The polls open today for the election in France with Marine Le Pen and Emmanuel Macron leading in the polls with 22.1 and 24 percent respectively. Experts have warned that if Le Pen were to win, it could signal the end of the European Union. However, as Trump has proved within the current political climate, anything could happen. The other main contenders are Francois Filon, Jean-Luc Melenchon and Benoit Hamon.
There are also 50,000 police officers and 7,000 soldiers deployed across the country’s polling stations in a bid to keep the public safe.
This follows a recent attack that saw a police officer killed.
Voting begins
The top two will go through to face-off against each other on May 7th and with 11 contenders overall including a shepherd and man who wants to colonise Mars, only 4 have a realistic chance of going through.
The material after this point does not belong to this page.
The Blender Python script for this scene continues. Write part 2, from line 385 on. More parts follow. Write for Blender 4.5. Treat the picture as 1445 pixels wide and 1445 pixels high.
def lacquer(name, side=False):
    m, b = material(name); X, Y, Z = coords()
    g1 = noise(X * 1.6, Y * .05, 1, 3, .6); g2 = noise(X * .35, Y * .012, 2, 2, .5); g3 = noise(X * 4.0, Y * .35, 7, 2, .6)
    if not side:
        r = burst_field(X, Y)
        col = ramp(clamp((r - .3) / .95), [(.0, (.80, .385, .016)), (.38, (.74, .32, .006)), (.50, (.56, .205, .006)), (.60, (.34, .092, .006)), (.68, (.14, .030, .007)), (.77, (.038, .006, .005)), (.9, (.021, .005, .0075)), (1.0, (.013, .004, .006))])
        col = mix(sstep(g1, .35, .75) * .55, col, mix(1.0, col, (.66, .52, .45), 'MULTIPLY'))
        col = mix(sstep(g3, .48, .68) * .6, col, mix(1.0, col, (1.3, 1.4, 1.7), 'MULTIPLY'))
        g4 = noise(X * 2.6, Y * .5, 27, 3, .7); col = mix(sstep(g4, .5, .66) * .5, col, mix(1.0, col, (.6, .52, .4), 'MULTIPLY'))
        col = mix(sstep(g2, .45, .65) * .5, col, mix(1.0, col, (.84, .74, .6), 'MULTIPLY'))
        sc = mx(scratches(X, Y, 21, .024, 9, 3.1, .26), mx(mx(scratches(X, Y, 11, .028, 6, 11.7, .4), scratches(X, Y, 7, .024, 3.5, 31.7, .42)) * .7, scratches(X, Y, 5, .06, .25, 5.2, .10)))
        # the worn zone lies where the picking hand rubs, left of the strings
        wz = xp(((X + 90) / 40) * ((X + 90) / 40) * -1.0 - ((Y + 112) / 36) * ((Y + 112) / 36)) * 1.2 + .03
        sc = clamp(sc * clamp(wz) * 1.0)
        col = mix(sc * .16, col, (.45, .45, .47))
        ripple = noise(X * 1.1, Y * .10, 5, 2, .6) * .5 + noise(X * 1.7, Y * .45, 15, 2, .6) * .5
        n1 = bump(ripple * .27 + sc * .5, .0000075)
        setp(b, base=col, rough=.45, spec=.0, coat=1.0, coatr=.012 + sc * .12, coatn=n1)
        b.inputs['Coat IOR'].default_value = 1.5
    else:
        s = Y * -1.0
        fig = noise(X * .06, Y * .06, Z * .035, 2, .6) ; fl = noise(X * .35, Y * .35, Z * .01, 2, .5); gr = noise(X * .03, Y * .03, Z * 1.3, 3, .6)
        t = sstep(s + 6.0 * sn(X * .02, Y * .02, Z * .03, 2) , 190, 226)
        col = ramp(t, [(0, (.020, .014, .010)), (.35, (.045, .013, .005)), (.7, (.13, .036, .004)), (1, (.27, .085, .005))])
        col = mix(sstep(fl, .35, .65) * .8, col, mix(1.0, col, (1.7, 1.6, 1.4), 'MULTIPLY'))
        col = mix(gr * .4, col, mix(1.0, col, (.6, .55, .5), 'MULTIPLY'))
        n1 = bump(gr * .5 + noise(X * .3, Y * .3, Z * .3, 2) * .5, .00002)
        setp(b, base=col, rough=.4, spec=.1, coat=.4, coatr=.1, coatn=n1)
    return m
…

With current polls suggesting that it will be fight between Macron and Le Pen, due to the margin of error, the likes of Melenchon or Filon could make it through. The exit poll will be released at 7pm UK time and that will confirm who will make it through.
Polls show that 1 in 3 of voters remain uncertain about who they will vote for. The last time the National Front made it through to the second round was in 2002, with Jean-Marie Le Pen, Marine’s father, as leader.
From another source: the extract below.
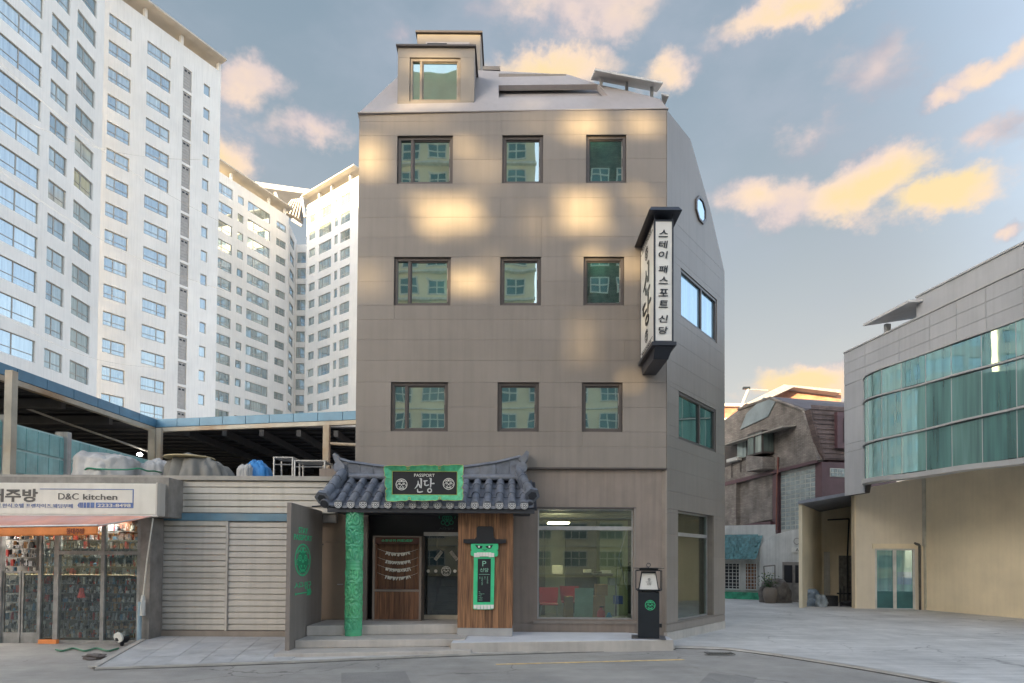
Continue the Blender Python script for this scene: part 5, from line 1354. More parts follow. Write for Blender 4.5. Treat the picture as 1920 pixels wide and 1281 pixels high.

However, after both left and right-wing voters galvanised, the conservative leader Jaques Chirac crushed the far-right party. Marine Le Pen has since tried to ‘de-demonise’ them by even attempting to expel her father after comments about the holocaust.
Left, or right?
Benoit Hamon is experiences a collapsed in support after the Socialist Party has currently failed in its endeavour to improve the ailing economy.
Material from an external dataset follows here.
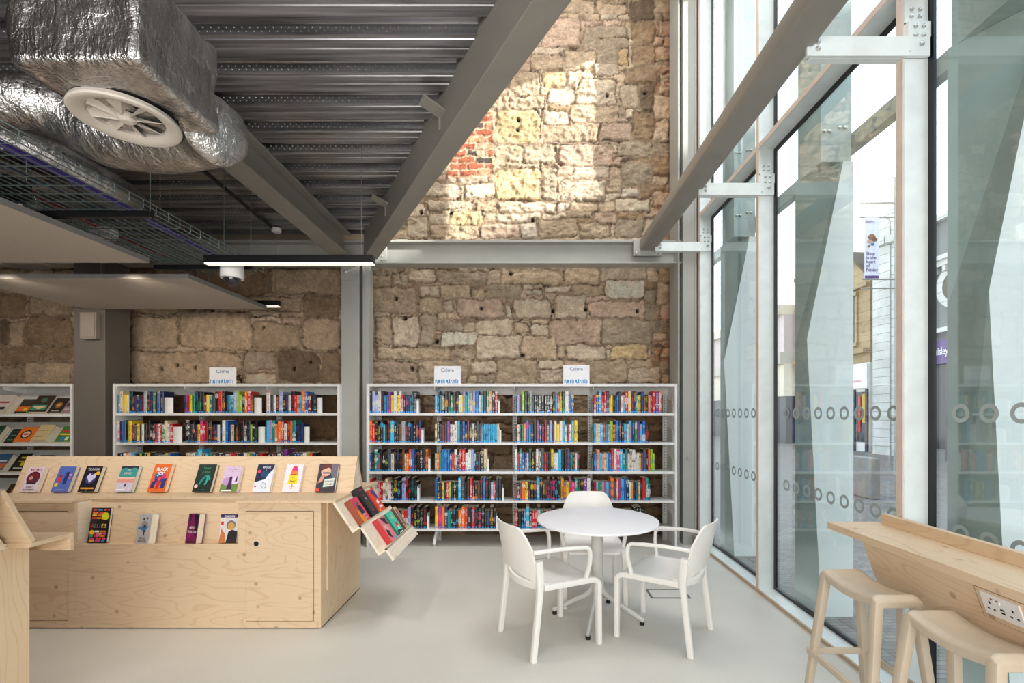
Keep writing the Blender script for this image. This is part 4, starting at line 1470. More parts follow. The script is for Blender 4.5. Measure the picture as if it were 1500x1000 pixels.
W_, K_ = (244, 240, 240), (20, 18, 24)
top_book(28, 52, 688, (222, 202, 214), [('c', .5, .56, .4, (40, 34, 44)), ('c', .5, .56, .35, (120, 30, 40)), ('c', .38, .55, .12, (200, 150, 150)), ('c', .62, .5, .13, (70, 50, 70)), ('r', .2, .3, .8, .38, (40, 40, 60))],
         [('KILLER T', .5, .84, .14, (160, 26, 44), .03), ('ROBERT', .5, .16, .09, (50, 36, 60), .02), ('MUCHAMORE', .5, .05, .09, (50, 36, 60), .02)],
         'lilac KILLER T paperback, leftmost on the sloped display top', .03)
top_book(74, 98, 687, (84, 108, 186), [('c', .62, .72, .1, (50, 40, 80)), ('p', (40, 52, 120), (.5, .3), (.7, .3), (.74, .66), (.5, .66)), ('c', .25, .62, .1, (120, 60, 60)), ('p', (206, 60, 70), (.12, .36), (.36, .36), (.36, .58), (.12, .58)), ('p', (240, 210, 70), (.06, .2), (.26, .2), (.26, .34), (.06, .34)),
         ('r', .74, .62, .92, .7, (220, 150, 190)), ('r', .72, .5, .92, .58, (180, 110, 170))], [('HEARTSTRINGS', .5, .05, .07, (200, 196, 226), .0)], 'blue paperback with two red and blue figures, second on sloped display top', .03)
top_book(114, 138, 687, (26, 22, 34), [('c', .5, .52, .34, (70, 60, 120)), ('p', (206, 206, 236), (.5, .34), (.78, .56), (.7, .72), (.52, .64), (.36, .72), (.24, .58)), ('c', .84, .72, .12, (236, 176, 40)), ('r', .1, .1, .9, .16, (226, 160, 40))],
         [('TSUNAMI', .5, .84, .13, (210, 206, 210), .01), ('GIRL', .5, .04, .06, (220, 220, 220), .01)], 'black paperback with pale heart and yellow disc, third on sloped display top', .034)
top_book(167, 192, 687, (60, 150, 150), [('r', 0, .56, 1, 1, (60, 150, 150)), ('r', 0, .35, 1, .5, (222, 150, 140)), ('r', 0, .5, 1, .56, (238, 196, 176)), ('r', 0, 0, 1, .35, (206, 196, 214)), ('p', (40, 40, 60), (0, 1), (0, .9), (.3, .94), (.5, .9), (.8, .95), (1, .9), (1, 1)), ('p', (30, 30, 50), (.44, .2), (.6, .2), (.54, .34)), ('r', .1, .06, .6, .1, W_)],
         [('THE', .5, .82, .08, W_, 0), ('LONELY', .5, .68, .11, (236, 210, 200), .01)], 'teal and pink seascape paperback, fourth on sloped display top', .034)
top_book(216, 241, 684, (226, 106, 36), [('c', .5, .5, .3, (70, 50, 140)), ('c', .3, .58, .14, (40, 110, 150)), ('c', .7, .56, .15, (200, 60, 110)), ('p', (60, 40, 110), (.1, .12), (.3, .12), (.36, .42), (.1, .34)), ('p', (190, 50, 60), (.4, .1), (.6, .1), (.6, .4), (.4, .4)), ('p', (46, 50, 120), (.68, .12), (.9, .12), (.92, .5), (.66, .4)), ('c', .5, .46, .1, (226, 80, 60))],
         [('BLACK', .5, .76, .16, W_, .03), ('JOY', .5, .6, .16, W_, .03)], 'bright orange BLACK JOY paperback on the sloped display top', .036, (226, 106, 36))
sw = [(.5 + .3 * math.cos(a) * (1 - a / 14), .42 + .16 * math.sin(a * 1.5)) for a in [i * .35 for i in range(22)]]
top_book(281, 307, 684, (20, 40, 34), [('s', sw, .05, (40, 170, 160)), ('c', .14, .2, .1, (236, 200, 206))] + [('c', .2 + .1 * i, .62 + .04 * (i % 3), .015, (60, 150, 110)) for i in range(7)],
         [('Sweet', .52, .82, .13, (50, 150, 100), .01), ('& Bitter', .52, .68, .11, (50, 150, 100), .01), ('MAGIC', .6, .05, .06, (60, 160, 120), 0)], 'dark green paperback with teal swirl on the sloped display top', .03)
top_book(321, 346, 687, (214, 190, 220), [('r', 0, 0, 1, .3, (110, 140, 70)), ('c', .3, .4, .24, (190, 150, 206)), ('c', .75, .44, .22, (226, 206, 236)), ('c', .5, .54, .09, (60, 36, 60)), ('p', (70, 30, 80), (.36, .1), (.66, .1), (.58, .5), (.44, .5)), ('p', (50, 40, 60), (.76, .4), (.9, .4), (.86, .64)), ('r', .1, .02, .7, .07, W_)],
         [('SOMETHING', .5, .86, .07, (150, 110, 160), 0), ('LIKE', .5, .76, .07, (150, 110, 160), 0)], 'lilac and green paperback with a small dark figure, on the sloped display top', .032)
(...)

However, those are largely down to policies by current president Francois Hollande and the lack of a majority in the National Assembly. If Macron were to win then it would signal that far-right nationalism can only go so far and would mean that a more pragmatic socialist would be in power, after he quit the government to form his own left-centrist party.
A Le Pen victory could cause the collapsed of the EU after she has cited that France would leave the Euro, experts warning it could be economically dangerous. It would also mean that an openly fascist party would be in power despite attempts by Le Pen to reform the party, she has significant traits of her father’s intolerance. With hardened policies that would see France’s borders become hardened and the Burqa being banned. Filon, who is benefitting from the government’s failures would be a comprise between most supporters.
Instability
The concern is if Le Pen wins, this would create more uncertainty and instability across the world, with far-right leaders growing in confidence following Brexit and Trump.
But as Trump is very quickly proving, the far-right have little sense when it comes to economic and foreign policy. He has already created uncertainty with Russia and North Korea that could theoretically lead to a third world war. Highly militarised actions are showing that only death and destruction will come from it.
The world needs stability and a right-wing victory would bring further instability within current global politics. It could even continue to cause a ripple across Europe that signals more confidence from parties such as these. Recently, the Dutch voted against far-right populism and so did the Austrians, with the UK general election in June, commentators and politicians alike will have one eye on the French election result. The result could signal either the spark the far-right need or the end to populism of this kind.